** Begin **

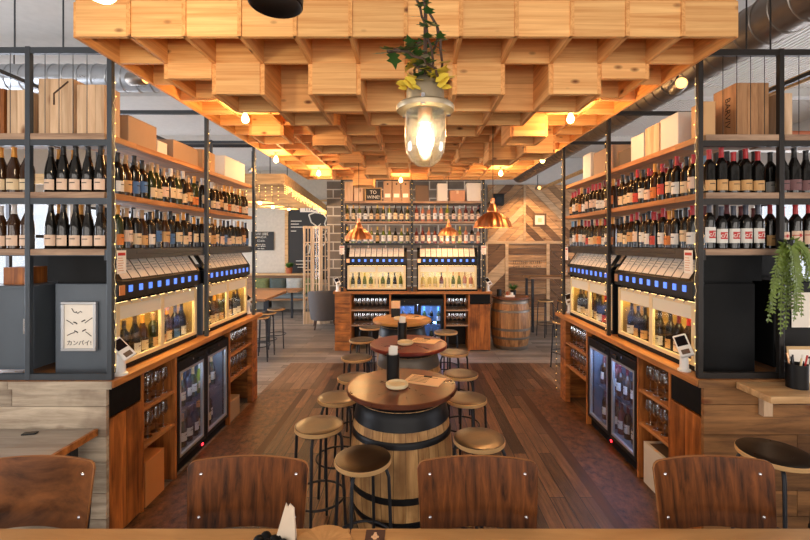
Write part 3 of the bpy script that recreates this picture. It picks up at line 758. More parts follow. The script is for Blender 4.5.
# ------------------------------------------------------------------ wine glasses, fridges
gl_ = MB().lathe([(0, 0), (.034, .001), (.033, .004), (.006, .008), (.0035, .02), (.0035, .085), (.012, .092), (.031, .112), (.038, .14), (.035, .175), (.030, .205)], 14).build('wine_glass', M['wineglass'], smooth=60)
gl_['category'] = 'glass'
GP = Proto(gl_)
def glasses(F, u0, u1, n, vs, z, txt, group):
    for r, v in enumerate(vs):
        for i in range(n):
            GP.put(F.p(u0+(u1-u0)*i/(n-1), v, z), random.uniform(0, 6), 'clear stemmed wine glass, %s in %s row, %s' % (ORD[i], ('front', 'back')[r], txt), group)
for F, rk in ((LF, 'poster-side counter'), (RF, 'fern-side counter')):
    g = 'wine glasses under the %s' % rk
    glasses(F, .44, .745, 4, (.07, .2), .762, 'upper near shelf, %s' % rk, g)
    glasses(F, .44, .745, 4, (.07, .2), .482, 'lower near shelf, %s' % rk, g)
    glasses(F, 1.95, 2.42, 6, (.07, .2), .762, 'upper far shelf, %s' % rk, g)
    glasses(F, 1.95, 2.42, 6, (.07,), .482, 'lower far shelf, %s' % rk, g)

def fridge(label, F, u, W, H, frame, light, lit, lining, D=.5, n_mull=2):
    t = thing('bottle_fridge', label, 'fridge', F.p(u, 0, 0), F.rz())
    h = W/2
    mb = MB(); mb.box((-h, .045, .1), (-h+.03, D, H)); mb.box((h-.03, .045, .1), (h, D, H)); mb.box((-h+.03, .045, H-.1), (h-.03, D, H)); mb.box((-h+.03, D-.03, .1), (h-.03, D, H-.1)); mb.box((-h, .045, .0), (h, D, .1))
    mb.build('body', M['black'], t)
    mb = MB(); mb.box((-h+.031, D-.034, .1), (h-.031, D-.031, H-.1)); mb.box((-h+.031, .06, .1), (h-.031, D-.034, .104)); mb.box((-h+.031, .06, .105), (-h+.034, D-.035, H-.1)); mb.box((h-.034, .06, .105), (h-.031, D-.035, H-.1))
    mb.build('lining', lining, t)
    MB().box((-h+.05, .06, H-.118), (h-.05, .08, H-.102)).build('light_strip', light, t)
    for z in (.478,):
        s = MB()
        for i in range(9): s.tube([(-h+.04, .08+i*.045, z), (h-.04, .08+i*.045, z)], .003, 5)
        s.tube([(-h+.04, .075, z), (h-.04, .075, z)], .005, 5); s.build('wire_shelf', M['chrome'], t)
    MB().box((-h+.02, .035, .02), (h-.02, .045, .09)).build('grille', M['blackmatte'], t)
    MB().box((-.03, .028, .04), (-.005, .0349, .06)).build('indicator', M['redled'], t)
    for s in (-1, 1):
        a, b = (-h+.004, -.004) if s < 0 else (.004, h-.004)
        f = MB(); w = .035
        for q in ((a, b, .105, .105+w), (a, b, H-.1, H-.012), (a, a+w, .105+w, H-.1), (b-w, b, .105+w, H-.1)): f.box((q[0], .004, q[2]), (q[1], .044, q[3]))
        d = f.build('door', M['black'], t, bevel=.003)
        f = MB(); a2, b2, z0, z1 = a+w, b-w, .105+w, H-.1; e = .022
        for q in ((a2, b2, z0, z0+e), (a2, b2, z1-e, z1), (a2, a2+e, z0+e, z1-e), (b2-e, b2, z0+e, z1-e)): f.box((q[0], .006, q[2]), (q[1], .03, q[3]))
        f.build('inner_frame', frame, d)
        MB().box((a2+e, .014, z0+e), (b2-e, .02, z1-e)).build('pane', M['glass'], d)
        MB().box((a+.06 if s > 0 else b-.16, -.012, H-.085), (a+.16 if s > 0 else b-.06, .004, H-.05)).build('handle', M['black'], d, bevel=.004)
        MB().lathe([(0, 0), (.008, 0), (.008, .006), (0, .006)], 8, c=((a+b)/2, -.003, H-.04), axis='Y').build('lock', M['chrome'], d)
    m = Matrix.Translation(t.location) @ Matrix.Rotation(F.rz(), 4, 'Z')
    add_light('fridge_light', 'AREA', m @ Vector((0, .1, H-.125)), lit[0], lit[1], W-.15, (0, 0, F.rz()), .1)
    return t, m
def fridge_bottles(m, rz, W, zs, n, mix, txt, seed, y=.16):
    rn = random.Random(seed); lv = ('bottom', 'top')
    for j, z in enumerate(zs):
        for i in range(n):
            x = -W/2+.09+i*(W-.18)/(n-1)
            place_bottle(*rn.choice(mix), tuple(m @ Vector((x+rn.uniform(-.006, .006), y+rn.uniform(-.02, .02), z))), rz+rn.uniform(-.3, .3), '%s on %s level of %s' % (ORD[i], lv[j], txt), 'bottles in the fridges')
fm = [('burgundy', 'green', 'white', 'cream'), ('claret', 'dark', 'white', 'black'), ('flute', 'lime', 'cream', 'white'), ('sparkling', 'green', 'cream', 'gold')]
fmr = [('claret', 'pink', 'white', 'wine'), ('burgundy', 'pink', 'pinkish', 'black'), ('claret', 'brown', 'white', 'wine')]
t, m = fridge('black double-door bottle fridge under the poster-side counter, dim inside', LF, 1.34, 1.0, .985, M['alu'], M['ledcool'], (2.0, (200, 225, 255)), M['greybox'])
fridge_bottles(m, LF.rz(), 1.0, (.1055, .486), 8, fm, 'poster-side fridge', 5)
t, m = fridge('black double-door bottle fridge glowing blue-white under the fern-side counter', RF, 1.34, 1.0, .985, M['alu'], M['ledcool'], (6.0, (150, 190, 255)), M['greybox'])
fridge_bottles(m, RF.rz(), 1.0, (.1055, .486), 8, fmr, 'fern-side fridge', 6)

# ------------------------------------------------------------------ back bar
def back_bar():
    root = thing('bar_counter', 'low wooden back bar counter behind the last barrel table', 'counter', (0, 7.78, 0))
    def B(n, m, a, b, bevel=.003): return MB().box(a, b).build(n, m, root, bevel=bevel)
    B('worktop', M['worktop_x'], (-1.46, -.03, 1.055), (1.48, .85, 1.1))
    mb = MB()
    for i in range(6): mb.box((-1.43, 0, i*.176+.002), (-1.15, .03, (i+1)*.176-.002))
    mb.build('end_panel', M['counterwood_h'], root)
    B('end_panel', M['counterwood_h'], (-1.43, .031, 0), (-1.40, .8, 1.055)); B('end_panel', M['counterwood_h'], (1.42, .031, 0), (1.45, .8, 1.055))
    mb = MB()
    for a, b in ((1.07, 1.255), (1.258, 1.45)): mb.box((a, 0, .02), (b, .02, .86))
    mb.build('panel', M['counterwood'], root)
    B('recess_strip', M['blackmatte'], (1.07, .008, .87), (1.45, .02, 1.055))
    for x in (-1.15, -.42, .60, 1.045): B('divider', M['counterwood'], (x, 0, 0), (x+.025, .45, 1.055))
    for a, b in ((-1.125, -.42), (.625, 1.045)):
        for z in (.735, .455): B('shelf', M['shelfwood_x'], (a, .005, z), (b, .44, z+.025))
    B('back_board', M['darkboard'], (-1.4, .52, 0), (1.42, .54, 1.055))
    rk = thing('bottle_rack', 'black steel rack on the back bar, topped with cartons and a small chalkboard', 'shelving rack', (0, 7.78, 1.1))
    PX = (-1.30, 0.0, 1.33)
    for x in PX:
        for y in (.02, .5): MB().box((x-.0225, y, 0), (x+.0225, y+.045, 2.1)).build('post', M['steel'], rk, bevel=.003)
    for z, m_ in ((2.74, M['shelfwood_x']), (2.365, M['shelfwood_x']), (1.955, M['steel'])):
        for a, b in zip(PX, PX[1:]): MB().box((a+.024, .02, z-1.1), (b-.024, .44, z-1.06)).build('shelf_board', m_, rk, bevel=.003)
    for a, b in zip(PX, PX[1:]): MB().box((a+.024, .025, 2.06), (b-.024, .055, 2.09)).build('long_rail', M['steel'], rk)
    return PX
PX = back_bar()
for i, (x, lab) in enumerate(((-.66, 'wine dispenser on the back bar, with the pale white-wine bottles'), (.66, 'wine dispenser on the back bar, with the rose bottles'))):
    mixb = [('flute', 'leafg', 'white', 'yellow'), ('flute', 'green', 'white', 'black'), ('flute', 'dark', 'white', 'black'), ('burgundy', 'leafg', 'cream', 'white')] if i == 0 else [('claret', 'rose', 'white', 'cream'), ('claret', 'pale', 'cream', 'white'), ('burgundy', 'pink', 'white', 'black'), ('flute', 'leafg', 'white', 'gold')]
    put_disp(db, BF, x+1.43, lab, 'inside back bar dispenser of %s bottles' % ('white-wine' if i == 0 else 'rose'), mixb, 20+i)
rn = random.Random(9)
wmix = [('burgundy', 'dark', 'cream', 'black'), ('claret', 'green', 'cream', 'gold'), ('claret', 'dark', 'white', 'black'), ('flute', 'green', 'tan', 'yellow'), ('burgundy', 'leafg', 'white', 'cream')]
rmix = [('claret', 'pink', 'pinkish', 'wine'), ('claret', 'rose', 'cream', 'white'), ('burgundy', 'pink', 'white', 'black'), ('claret', 'rose', 'white', 'cream'), ('claret', 'dark', 'pinkish', 'wine'), ('claret', 'lime', 'cream', 'yellow')]
for z, sn in ((2.406, 'upper shelf'), (1.996, 'lower shelf')):
    for b in (0, 1):
        a0, a1 = PX[b]+.085, PX[b+1]-.085
        for i in range(11):
            place_bottle(*rn.choice((wmix, rmix)[b]), (a0+(a1-a0)*i/10, 7.78+.12+rn.uniform(-.01, .01), z), rn.uniform(-.2, .2), '%s along %s, %s half of back bar rack' % (ORD[i], sn, ('white-wine', 'rose')[b]), 'bottles on the back bar rack', None, (.04, .15))
class BB:  # back bar in its own frame for glasses
    @staticmethod
    def p(u, v, z): return (u, 7.78+v, z)
g = 'wine glasses under the back bar'
for z, sn in ((.762, 'upper'), (.482, 'lower')):
    glasses(BB, -1.06, -.50, 8, (.07,), z, '%s wide shelf, back bar' % sn, g)
    glasses(BB, .68, 1.0, 5, (.07,), z, '%s narrow shelf, back bar' % sn, g)
t, m = fridge('blue-lit double-door bottle fridge under the back bar', BF, 1.43+.1025, .97, .96, M['black'], M['ledcool'], (18.0, (120, 170, 255)), M['greybox'], D=.45)
fridge_bottles(m, 0, .97, (.1055, .486), 7, [('claret', 'dark', 'blue', 'navy'), ('burgundy', 'green', 'white', 'sky')], 'back bar fridge', 8, .12)

# ------------------------------------------------------------------ boxes on top of the racks
def crate(name, label, cat, a, b, mat, group=None, planks=False, lid=True):
    """carton or wooden wine box between two corners"""
    a = Vector(a); b = Vector(b); lo = Vector(map(min, a, b)); hi = Vector(map(max, a, b)); c = (lo+hi)/2; sz = hi-lo
    t = thing(name, label, cat, (c.x, c.y, lo.z), 0, group); x, y, z = sz.x/2, sz.y/2, sz.z
    if planks:
        mb = MB(); n = 3 if sz.x > .14 else 2
        for i in range(n):
            mb.box((-x+i*2*x/n+.001, -y, 0), (-x+(i+1)*2*x/n-.001, -y+.012, z)); mb.box((-x+i*2*x/n+.001, y-.012, 0), (-x+(i+1)*2*x/n-.001, y, z))
        for sx in (-1, 1): mb.box((sx*x, -y+.012, 0), (sx*(x-.012), y-.012, z))
        mb.build('crate_wall', mat, t)
        MB().box((-x+.013, -y+.013, z-.02), (x-.013, y-.013, z-.008)).build('lid', mat, t); MB().box((-x+.013, -y+.013, 0), (x-.013, y-.013, .01)).build('base_board', mat, t)
    else:
        MB().box((-x, -y, 0), (x, y, z-.003)).build('carton_body', mat, t, bevel=.004)
        fl = MB(); fl.box((-x, -y, z-.003), (-.001 if sz.x > sz.y else x, y if sz.x > sz.y else -.001, z)); fl.box((.001 if sz.x > sz.y else -x, -y if sz.x > sz.y else .001, z-.003), (x, y, z)); fl.build('flap', mat, t)
        tp = MB()
        if sz.x > sz.y: tp.box((-.02, -y-.0006, z-.06), (.02, -y, z)).box((-.02, -y, z), (.02, y, z+.0006))
        else: tp.box((-x, -.02, z), (x, .02, z+.0006))
        tp.build('tape', M['kraftpaper'], t)
    return t
TG = 'boxes on top of the poster rack'; RGB_ = 'boxes on top of the fern rack'
def cr(F, name, label, cat, u0, u1, v0, v1, h, mat, group, planks=False):
    return crate(name, label, cat, F.p(u0, v0, 2.721), F.p(u1, v1, 2.721+h), mat, group, planks)
WB = M['winebox']; M['winebox_dark'] = wood('wine_crate_brown', (142, 98, 62), (196, 148, 104), 'Z', 0.6, 0.12, knots=True)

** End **

_STATED EXERCISE:_ Could the lines from the top of the material through the line with "glasses(F, 1.95, 2.42, 6, (.07,), .482, 'lower" be repeated exactly, pictures left out?

_CORRECT OUTPUT:_
Write part 3 of the bpy script that recreates this picture. It picks up at line 758. More parts follow. The script is for Blender 4.5.
# ------------------------------------------------------------------ wine glasses, fridges
gl_ = MB().lathe([(0, 0), (.034, .001), (.033, .004), (.006, .008), (.0035, .02), (.0035, .085), (.012, .092), (.031, .112), (.038, .14), (.035, .175), (.030, .205)], 14).build('wine_glass', M['wineglass'], smooth=60)
gl_['category'] = 'glass'
GP = Proto(gl_)
def glasses(F, u0, u1, n, vs, z, txt, group):
    for r, v in enumerate(vs):
        for i in range(n):
            GP.put(F.p(u0+(u1-u0)*i/(n-1), v, z), random.uniform(0, 6), 'clear stemmed wine glass, %s in %s row, %s' % (ORD[i], ('front', 'back')[r], txt), group)
for F, rk in ((LF, 'poster-side counter'), (RF, 'fern-side counter')):
    g = 'wine glasses under the %s' % rk
    glasses(F, .44, .745, 4, (.07, .2), .762, 'upper near shelf, %s' % rk, g)
    glasses(F, .44, .745, 4, (.07, .2), .482, 'lower near shelf, %s' % rk, g)
    glasses(F, 1.95, 2.42, 6, (.07, .2), .762, 'upper far shelf, %s' % rk, g)
    glasses(F, 1.95, 2.42, 6, (.07,), .482, 'lower far shelf, %s' % rk, g)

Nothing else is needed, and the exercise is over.